Park Hill is a housing estate in Sheffield, England. Designed by Jack Lynn and Ivor Smith and built between 1957 and 1961, the deck access scheme, inspired by Le Corbusier’s Unité d’Habitation and the Smithson's unbuilt schemes, most notably for Golden Lane in London, was viewed as revolutionary at the time.

The concept of the flats was described as "streets in the sky". Broad decks, wide enough for milk floats, had large numbers of front doors opening onto them. Each deck of the thirteen-storey structure, except the top one, has direct access to ground level at some point on the sloping site. The scheme incorporates a shopping precinct and a primary school.
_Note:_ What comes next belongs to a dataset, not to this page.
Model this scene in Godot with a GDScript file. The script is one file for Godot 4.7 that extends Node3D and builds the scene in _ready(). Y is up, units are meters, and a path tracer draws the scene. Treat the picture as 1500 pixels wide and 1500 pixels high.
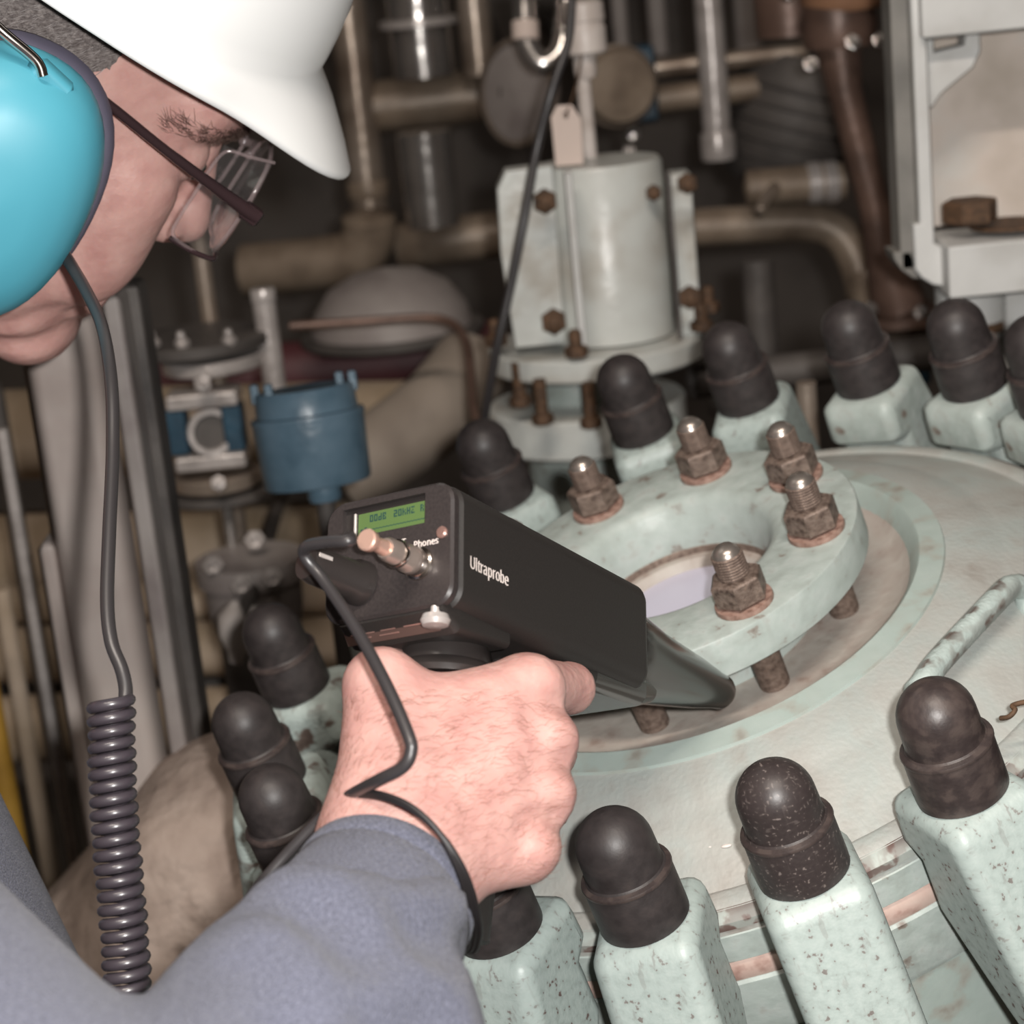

Park Hill was the site of the first large scale slum clearance in Britain, the previous back-to-back housing having been known as "Little Chicago" in the 1930s, due to the violent crimes sometimes committed there, and partially cleared before World War II.

Further housing schemes were completed to similar designs, including Hyde Park in Sheffield. Over time, the fabric of the building has decayed somewhat, and some other disadvantages of the estate have become apparent. The complex was Grade II* listed in 1998, making it the largest listed building in Britain. The city council hoped this would attract investment to renovate the building, but are now proposing a privatisation scheme to turn the flats into upmarket apartments and business units.

Park Hill is also the name of the area in which the flats are sited. The name relates to the deer park attached to Sheffield Manor, the remnant of which is now known as Norfolk Park.